Okay, Here's the Plan

Organizations should rethink what they are doing and make some key, fundamental changes across their organizations. For example, organizations should recognize data management as a business function versus an IT function. The organization needs to charge the CDO with developing the organization’s data strategy and ensuring that this plan directly supports the organization’s strategic goals and objectives. As part of this change, data management requires executive leadership that reports to the organization’s most senior leader (e.g., the CEO) just like other C-level officers.

Organizations should recruit a qualified CDO who reports within the C-suite at the same level as other resource managers: HR, Finance, IT, and the like. Also, the two data teams (reporting to distinct VPs) should be combined and report to a single CDO who reports outside of the CIO organization.

Now more than ever, the ability to manage torrents of data is critical to an organization’s success.
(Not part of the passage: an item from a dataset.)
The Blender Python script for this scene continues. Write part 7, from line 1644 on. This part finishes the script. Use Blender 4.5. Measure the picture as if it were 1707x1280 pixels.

But even with the emergence of data management functions and CDOs, most organizations remain behind the curve. Cross-industry studies show that, on average, less than half of all organizations use structured data to make decisions — and less than 1% of its unstructured data is analyzed or used at all. More than 70% of employees have access to information they should not, and 80% of analysts’ time is spent simply discovering and preparing data. Data breaches are common, rogue data sets propagate in silos, and organizations’ data technology often misses the mark.

Having a CDO and a data management function is a start, but neither can be fully competent in the absence of a coherent strategy for organizing, governing, analyzing and deploying an organization’s information assets. A data strategy typically includes a vision statement, goals and objectives, priorities, scope, defined business benefits, a data management framework, high level roles and responsibilities and governance needs. It frequently includes a description of the approach used to develop the data management program, the high-level compliance approach and measures and a high-level sequence plan (roadmap). A data strategy usually encompasses, at a minimum, the following facets.

Version. Whole number changes represent iterations with iteration improvements and clarifications indicated to the right of the iteration cycle number, (ie, 43 represents third version of the fourth iteration)

Vision.Vision is concerned with what the organization aspires to be Its purpose is to set out a view of the future to enthuse, gain commitment from and improve the performances of its workers.

Mission. A mission provides employees and stakeholders with clarity about the overall purpose and raison d’êtreof the organization.

Goals. Goals are open-ended statements of what one wishes to accomplish with no quantification of what is to be achieved and no timeframe for completion.

Objectives. Objectives are the end results of planned activity. They state what is to be accomplished by when, and they should be quantified if possible

Plan. A plan is a statement that prescribes specific actions to be taken to implement established policies

Priorities. Facts or conditions that are given or merit attention before competing alternatives constitute priorities

Scope. The scope is the sum of the products, services and results to be attained as a project.

Data strategy needs to reinforce use of standards and outline the overall governance framework the organization will employ to make decisions about implementation. It should also take into account initial implementation considerations, such as architectural initiatives and technology transformation initiatives that are underway or planned, and it needs to define a sequence plan to guide implementation.

The organization’s data strategy must evolve as the needs of the organization change, and, as a result, organizations will be able to affect change through close collaboration of different organizational components. Cooperation is essential to building and maintaining an effective data management program. One example of improved collaboration is broader, executive led responsibility for data quality reflected throughout the data lifecycle. The most useful data management strategies are those that are visibly and actively endorsed by executive management and supported by mandatory organizational policy. In effect, these strategies are institutionalized. The ensuing collaborative project — developing the data management strategy — is a powerful mechanism for clarifying executive decisions and directives, as well as fast-tracking the data management program. In the ideal instance, all key players have had a voice in the process. They reach agreement on objectives, priorities and measures. They secure administrative approval for capabilities to be improved, and all relevant stakeholders understand the impacts of the plan.